This policy will block any device that isn’t just a mass storage device. Devices with a hidden keyboard interface in a USB flash disk will be blocked. Only devices with a single mass storage interface will be allowed to interact with the operating system. The policy consists of a single rule:

allow with-interface equals { 08:*:* }

The blocking is implicit in this case because we didn’t write a block rule. Implicit blocking is useful to desktop users because a desktop applet listening to USBGuard events can ask the user for a decision if an implicit target was selected for a device.

Allow a specific Yubikey device to be connected via a specific port. Reject everything else on that port.

allow 1050:0011 name "Yubico Yubikey II" serial "0001234567" via-port "1-2" hash "044b5e168d40ee0245478416caf3d998"
reject via-port "1-2"

We could use just the hash to match the device. However, using the name and serial attributes allows the policy creator to quickly assign rules to specific devices without computing the hash. On the other hand, the hash is the most specific value we can use to identify a device in USBGuard so it’s the best attribute to use if you want a rule to match just one device.

Reject devices with suspicious combination of interfaces

A USB flash disk which implements a keyboard or a network interface is very suspicious. The following set of rules forms a policy which allows USB flash disks and explicitly rejects devices with an additional and suspicious (as defined before) interface.

allow with-interface equals { 08:*:* }
reject with-interface all-of { 08:*:* 03:00:* }
reject with-interface all-of { 08:*:* 03:01:* }
reject with-interface all-of { 08:*:* e0:*:* }
reject with-interface all-of { 08:*:* 02:*:* }

The policy rejects all USB flash disk devices with an interface from the HID/Keyboard, Communications and Wireless classes.

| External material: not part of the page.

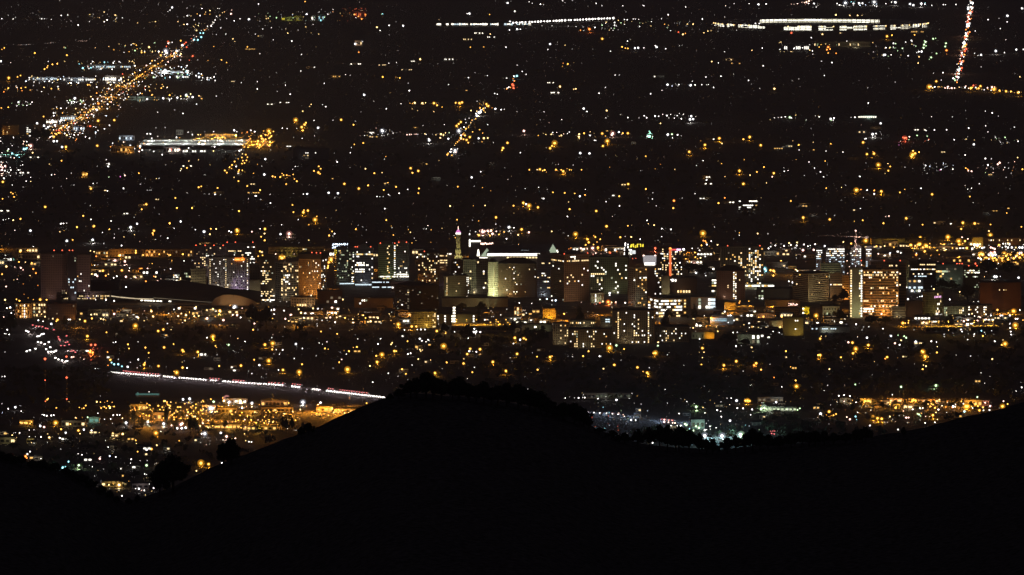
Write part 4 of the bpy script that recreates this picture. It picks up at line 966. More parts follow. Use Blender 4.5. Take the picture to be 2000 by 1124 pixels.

Please note that blacklisting is the wrong approach and you shouldn’t just blacklist a set of devices and allow the rest. The policy above assumes that blocking is the implicit default. Rejecting a set of devices considered as “bad” is a good approach how to limit the exposure of the OS to such devices as much as possible.

Allow a keyboard-only USB device only if there isn’t already a USB device with a keyboard interface allowed

allow with-interface one-of { 03:00:01 03:01:01 } if !allowed-matches(with-interface one-of { 03:00:01 03:01:01 })

Play “Russian roulette” with USB devices

allow if random(0.1666)
reject